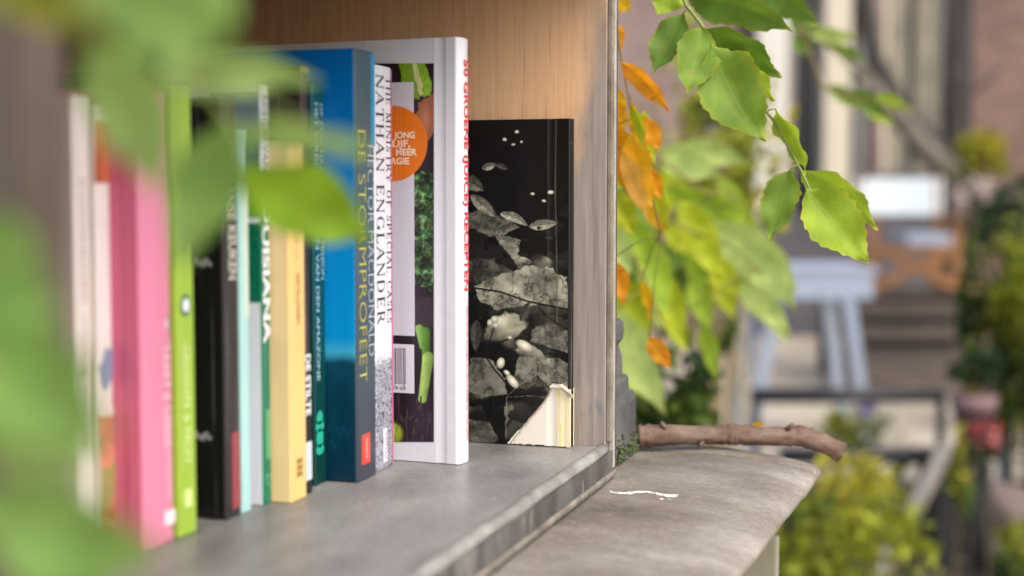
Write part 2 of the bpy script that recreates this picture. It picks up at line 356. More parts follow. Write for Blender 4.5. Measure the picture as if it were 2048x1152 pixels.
# ------------------------------------------------------------------ printed pictures as coloured grids
class Art:
    def __init__(s, x0, x1, y0, y1, step):
        s.x0, s.x1, s.y0, s.y1 = x0, x1, y0, y1
        s.nx = int((x1 - x0) / step) + 1; s.ny = int((y1 - y0) / step) + 1
        s.X, s.Y = np.meshgrid(np.linspace(x0, x1, s.nx), np.linspace(y0, y1, s.ny))
        s.C = np.zeros((s.ny, s.nx, 3))
    def fbm(s, scale, octv=4, seed=0, ax=1.0, ay=1.0):
        r = np.random.default_rng(seed); out = np.zeros_like(s.X); amp = 1.0; tot = 0
        for _ in range(octv):
            g = r.random((64, 64)); u = (s.X * ax / scale) % 64; v = (s.Y * ay / scale) % 64
            i = u.astype(int); j = v.astype(int); fu = u - i; fv = v - j
            fu = fu * fu * (3 - 2 * fu); fv = fv * fv * (3 - 2 * fv); i1 = (i + 1) % 64; j1 = (j + 1) % 64
            out += amp * ((g[j, i] * (1 - fu) + g[j, i1] * fu) * (1 - fv) + (g[j1, i] * (1 - fu) + g[j1, i1] * fu) * fv)
            tot += amp; amp *= 0.5; scale /= 2.0
        return out / tot
    def inside(s, P, wob=0.0, seed=1):
        X, Y = s.X, s.Y
        if wob:
            X = X + (s.fbm(9, 2, seed) - .5) * wob; Y = Y + (s.fbm(9, 2, seed + 5) - .5) * wob
        r = np.zeros(X.shape, bool); n = len(P)
        for k in range(n):
            x1, y1 = P[k]; x2, y2 = P[(k + 1) % n]
            if y1 == y2: continue
            c = ((y1 > Y) != (y2 > Y)) & (X < (x2 - x1) * (Y - y1) / (y2 - y1) + x1)
            r ^= c
        return r
    def seg(s, a, b):
        a = np.array(a, float); b = np.array(b, float); d = b - a; L = (d @ d) or 1
        t = np.clip(((s.X - a[0]) * d[0] + (s.Y - a[1]) * d[1]) / L, 0, 1)
        return np.hypot(s.X - a[0] - t * d[0], s.Y - a[1] - t * d[1]), t
    def blend(s, mask, col):
        m = mask[..., None].astype(float); s.C = s.C * (1 - m) + np.array(col) * m
    def line(s, pts, w, col, k=1.0):
        for a, b in zip(pts[:-1], pts[1:]):
            d, _ = s.seg(a, b); s.blend(np.clip((w - d) / 0.8, 0, 1) * k, col)
    def leaf(s, a, b, w, col, seed=0, bow=0.0, ragged=0.0):
        """printed leaf lying between two points with a pale midrib and a light and a dark half"""
        a = np.array(a, float); b = np.array(b, float); d = b - a; L = np.hypot(*d); u = d / L; nrm = np.array([-u[1], u[0]])
        t = ((s.X - a[0]) * u[0] + (s.Y - a[1]) * u[1]) / L; q = (s.X - a[0]) * nrm[0] + (s.Y - a[1]) * nrm[1]
        q = q - bow * np.sin(np.clip(t, 0, 1) * np.pi)
        hw = w * np.sin(np.clip(t, 0, 1) ** 0.8 * np.pi) ** 0.8
        if ragged: hw = hw + ragged * (s.fbm(5, 2, seed) - .5) * 2
        m = np.clip((hw - np.abs(q)) / 1.0, 0, 1) * ((t > 0) & (t < 1))
        sh = np.where(q > 0, 0.95, 0.66) * (0.5 + 0.8 * s.fbm(7, 4, seed + 3))
        sh = sh * (1 - 0.35 * np.clip(1.2 - np.abs(q), 0, 1))
        vein = 1 - 0.14 * (np.abs(((t * 7 - np.abs(q) / max(w, 1) * 1.3) % 1) - .5) < .09)
        m3 = m[..., None]; s.C = s.C * (1 - m3) + np.array(col)[None, None, :] * (sh * vein)[..., None] * m3
    def blob(s, cx, cy, rx, ry, col, ang=0.0, hard=0.25):
        c, sn = math.cos(ang), math.sin(ang); x = (s.X - cx) * c + (s.Y - cy) * sn; y = -(s.X - cx) * sn + (s.Y - cy) * c
        r = np.hypot(x / rx, y / ry); sh = np.clip(1.12 - 0.42 * r + 0.15 * (-y / ry), .4, 1.2)
        m = np.clip((1 - r) / hard, 0, 1)[..., None]; s.C = s.C * (1 - m) + np.array(col) * sh[..., None] * m
    def mesh(s, name, tofun):
        """tofun maps a picture pixel to a point in the parent's space"""
        c00, c10, c01, c11 = [Vector(tofun(*p)) for p in ((s.x0, s.y0), (s.x1, s.y0), (s.x0, s.y1), (s.x1, s.y1))]
        u = (s.X - s.x0) / (s.x1 - s.x0); v = (s.Y - s.y0) / (s.y1 - s.y0)
        P = sum(w[..., None] * np.array(c[:]) for w, c in (((1 - u) * (1 - v), c00), (u * (1 - v), c10), ((1 - u) * v, c01), (u * v, c11)))
        idx = np.arange(s.nx * s.ny).reshape(s.ny, s.nx)
        F = np.stack([idx[1:, :-1], idx[1:, 1:], idx[:-1, 1:], idx[:-1, :-1]], -1).reshape(-1, 4)
        me = bpy.data.meshes.new(name); me.from_pydata(P.reshape(-1, 3).tolist(), [], F.tolist())
        C = np.clip(s.C, 0, 255) / 255.0; L = np.where(C <= 0.04045, C / 12.92, ((C + 0.055) / 1.055) ** 2.4)
        at_ = me.color_attributes.new('ink', 'FLOAT_COLOR', 'POINT')
        at_.data.foreach_set('color', np.concatenate([L, np.ones(L.shape[:2] + (1,))], -1).reshape(-1).astype(np.float32))
        return me

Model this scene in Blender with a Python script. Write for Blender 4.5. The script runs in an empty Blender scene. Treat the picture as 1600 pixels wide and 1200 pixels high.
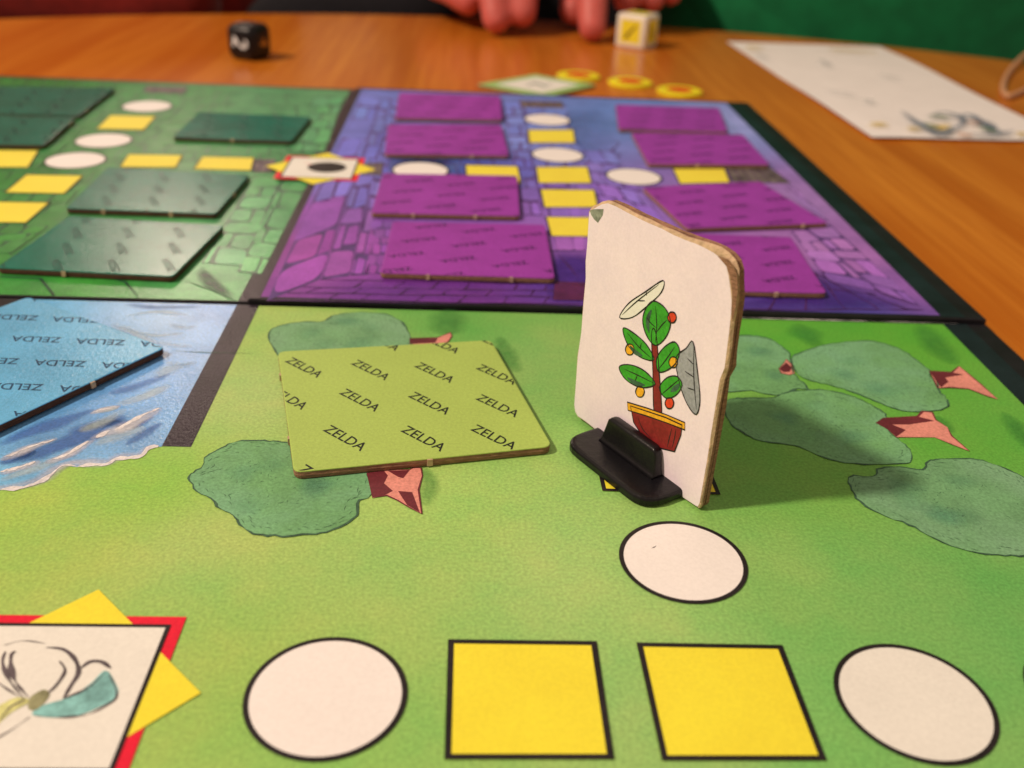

▶ _CHALLENGE_: Copy the listing in full and without alteration, omitting every picture.

▶ _CORRECT ANSWER_:
Write part 2 of the bpy script that recreates this picture. It picks up at line 356. More parts follow. Write for Blender 4.5. Measure the picture as if it were 2048x1152 pixels.
# ------------------------------------------------------------------ printed pictures as coloured grids
class Art:
    def __init__(s, x0, x1, y0, y1, step):
        s.x0, s.x1, s.y0, s.y1 = x0, x1, y0, y1
        s.nx = int((x1 - x0) / step) + 1; s.ny = int((y1 - y0) / step) + 1
        s.X, s.Y = np.meshgrid(np.linspace(x0, x1, s.nx), np.linspace(y0, y1, s.ny))
        s.C = np.zeros((s.ny, s.nx, 3))
    def fbm(s, scale, octv=4, seed=0, ax=1.0, ay=1.0):
        r = np.random.default_rng(seed); out = np.zeros_like(s.X); amp = 1.0; tot = 0
        for _ in range(octv):
            g = r.random((64, 64)); u = (s.X * ax / scale) % 64; v = (s.Y * ay / scale) % 64
            i = u.astype(int); j = v.astype(int); fu = u - i; fv = v - j
            fu = fu * fu * (3 - 2 * fu); fv = fv * fv * (3 - 2 * fv); i1 = (i + 1) % 64; j1 = (j + 1) % 64
            out += amp * ((g[j, i] * (1 - fu) + g[j, i1] * fu) * (1 - fv) + (g[j1, i] * (1 - fu) + g[j1, i1] * fu) * fv)
            tot += amp; amp *= 0.5; scale /= 2.0
        return out / tot
    def inside(s, P, wob=0.0, seed=1):
        X, Y = s.X, s.Y
        if wob:
            X = X + (s.fbm(9, 2, seed) - .5) * wob; Y = Y + (s.fbm(9, 2, seed + 5) - .5) * wob
        r = np.zeros(X.shape, bool); n = len(P)
        for k in range(n):
            x1, y1 = P[k]; x2, y2 = P[(k + 1) % n]
            if y1 == y2: continue
            c = ((y1 > Y) != (y2 > Y)) & (X < (x2 - x1) * (Y - y1) / (y2 - y1) + x1)
            r ^= c
        return r
    def seg(s, a, b):
        a = np.array(a, float); b = np.array(b, float); d = b - a; L = (d @ d) or 1
        t = np.clip(((s.X - a[0]) * d[0] + (s.Y - a[1]) * d[1]) / L, 0, 1)
        return np.hypot(s.X - a[0] - t * d[0], s.Y - a[1] - t * d[1]), t
    def blend(s, mask, col):
        m = mask[..., None].astype(float); s.C = s.C * (1 - m) + np.array(col) * m
    def line(s, pts, w, col, k=1.0):
        for a, b in zip(pts[:-1], pts[1:]):
            d, _ = s.seg(a, b); s.blend(np.clip((w - d) / 0.8, 0, 1) * k, col)
    def leaf(s, a, b, w, col, seed=0, bow=0.0, ragged=0.0):
        """printed leaf lying between two points with a pale midrib and a light and a dark half"""
        a = np.array(a, float); b = np.array(b, float); d = b - a; L = np.hypot(*d); u = d / L; nrm = np.array([-u[1], u[0]])
        t = ((s.X - a[0]) * u[0] + (s.Y - a[1]) * u[1]) / L; q = (s.X - a[0]) * nrm[0] + (s.Y - a[1]) * nrm[1]
        q = q - bow * np.sin(np.clip(t, 0, 1) * np.pi)
        hw = w * np.sin(np.clip(t, 0, 1) ** 0.8 * np.pi) ** 0.8
        if ragged: hw = hw + ragged * (s.fbm(5, 2, seed) - .5) * 2
        m = np.clip((hw - np.abs(q)) / 1.0, 0, 1) * ((t > 0) & (t < 1))
        sh = np.where(q > 0, 0.95, 0.66) * (0.5 + 0.8 * s.fbm(7, 4, seed + 3))
        sh = sh * (1 - 0.35 * np.clip(1.2 - np.abs(q), 0, 1))
        vein = 1 - 0.14 * (np.abs(((t * 7 - np.abs(q) / max(w, 1) * 1.3) % 1) - .5) < .09)
        m3 = m[..., None]; s.C = s.C * (1 - m3) + np.array(col)[None, None, :] * (sh * vein)[..., None] * m3
    def blob(s, cx, cy, rx, ry, col, ang=0.0, hard=0.25):
        c, sn = math.cos(ang), math.sin(ang); x = (s.X - cx) * c + (s.Y - cy) * sn; y = -(s.X - cx) * sn + (s.Y - cy) * c
        r = np.hypot(x / rx, y / ry); sh = np.clip(1.12 - 0.42 * r + 0.15 * (-y / ry), .4, 1.2)
        m = np.clip((1 - r) / hard, 0, 1)[..., None]; s.C = s.C * (1 - m) + np.array(col) * sh[..., None] * m
    def mesh(s, name, tofun):
        """tofun maps a picture pixel to a point in the parent's space"""
        c00, c10, c01, c11 = [Vector(tofun(*p)) for p in ((s.x0, s.y0), (s.x1, s.y0), (s.x0, s.y1), (s.x1, s.y1))]
        u = (s.X - s.x0) / (s.x1 - s.x0); v = (s.Y - s.y0) / (s.y1 - s.y0)
        P = sum(w[..., None] * np.array(c[:]) for w, c in (((1 - u) * (1 - v), c00), (u * (1 - v), c10), ((1 - u) * v, c01), (u * v, c11)))
        idx = np.arange(s.nx * s.ny).reshape(s.ny, s.nx)
        F = np.stack([idx[1:, :-1], idx[1:, 1:], idx[:-1, 1:], idx[:-1, :-1]], -1).reshape(-1, 4)
        me = bpy.data.meshes.new(name); me.from_pydata(P.reshape(-1, 3).tolist(), [], F.tolist())
        C = np.clip(s.C, 0, 255) / 255.0; L = np.where(C <= 0.04045, C / 12.92, ((C + 0.055) / 1.055) ** 2.4)
        at_ = me.color_attributes.new('ink', 'FLOAT_COLOR', 'POINT')
        at_.data.foreach_set('color', np.concatenate([L, np.ones(L.shape[:2] + (1,))], -1).reshape(-1).astype(np.float32))
        return me

Model this scene in Blender with a Python script. Write for Blender 4.5. The script runs in an empty Blender scene. Treat the picture as 1600 pixels wide and 1200 pixels high.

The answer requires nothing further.